Waiters take home ~$20/hr. If tipping culture changed such that waiters made $25/hr the restaurant can't reduce prices to compensate because the are already being paid the minimum wage of 2.15. They can't legally cut server pay. Likewise if tipping culture changes such that waiters made 15/hr they wouldn't get a $5/hr raise, because servers are already overpaid relative to equivalent untipped jobs.


> Waiters take home ~$20/hr.

The BLS stats have it at $10/hour or $20k per year:

https://www.bls.gov/ooh/food-preparation-and-serving/mobile/....

There are some people who are well paid but they’re generally in expensive areas and there aren’t very many of them. It’s like looking at Waymo engineers and making a general statement about software developer income country-wide.

The other problem is that where you say “can’t” is often “shouldn’t but do anyway”. It’s not hard to find people complaining about owners illegally taking some portion tip income, shifting expenses to workers, or otherwise lowering the effective income for what is already not an easy job.


I've known plenty of waiters, and none of them made $10/hr.
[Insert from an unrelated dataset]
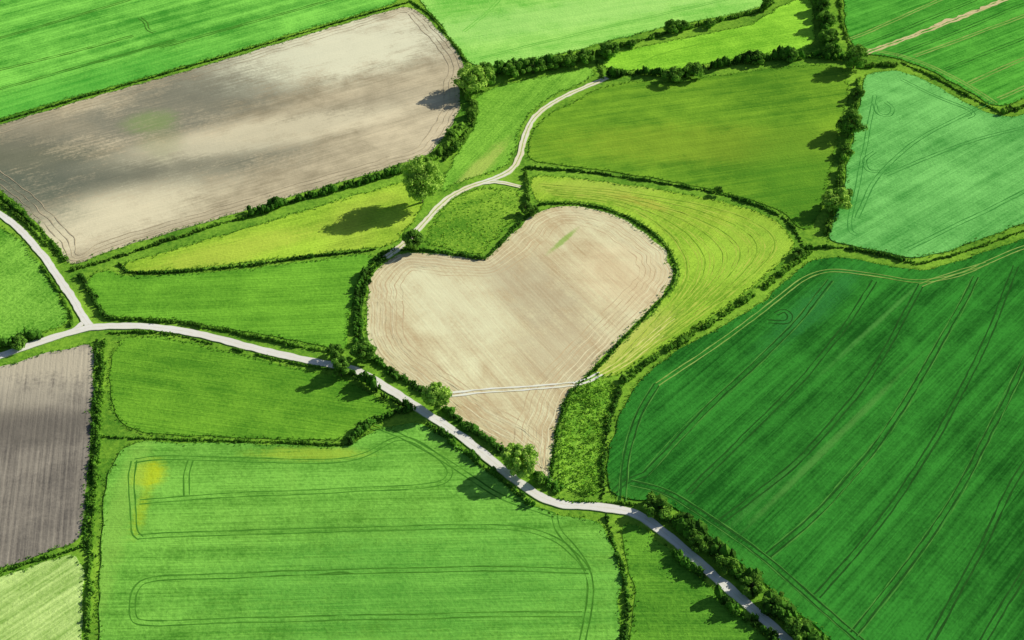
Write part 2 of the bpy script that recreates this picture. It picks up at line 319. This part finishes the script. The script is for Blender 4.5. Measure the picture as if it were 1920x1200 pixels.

The cities were Austin, Dallas, Houston, and Galveston. They all reported making 15-20/hr.

I usually trust the BLS numbers, but in this instance I think they might be off. They collects numbers from corporations, who can usually just report salary. But with heavily tipped positions they don't know how much the waiters earn except how much they declare for tax purposes as the end of their shift. And all my waiter friends who were making 15-20/hr were reporting $10/hr.(Almost all credit card tips).

This is similar to being a delivery driver, everyone was making $20/hr but the ledgers all said we were making 10.


Restaurant owners definitely track how much their customers are paying for meals and correlate it to how much business they're doing, both in terms of number of customers and in terms of revenue per customer.

They know that their customers judge the night based on total cost, which includes tips and taxes. That's why restaurant owners tend to be so militant about local meals taxes.

Restaurant owners do not ignore tips when setting prices, or when setting wages. It's kind of nuts to think that they would.


They don't lower the prices; they just fail to raise them. I.e., the costs of paying their employees would have gone up, and thereby forced them to raise (visible) prices; but since what went up instead is the societally-expected tip, their employees have already had their compensation adjusted to match inflation, and so the employees are not costing the employer any more than previously, and so the employer doesn't need to raise the base price of the good.


And if an owner has to raise the prices because of an increase of the rent, or because of a spike in the cost of coffee, why are the waiters going to get a cut out of that?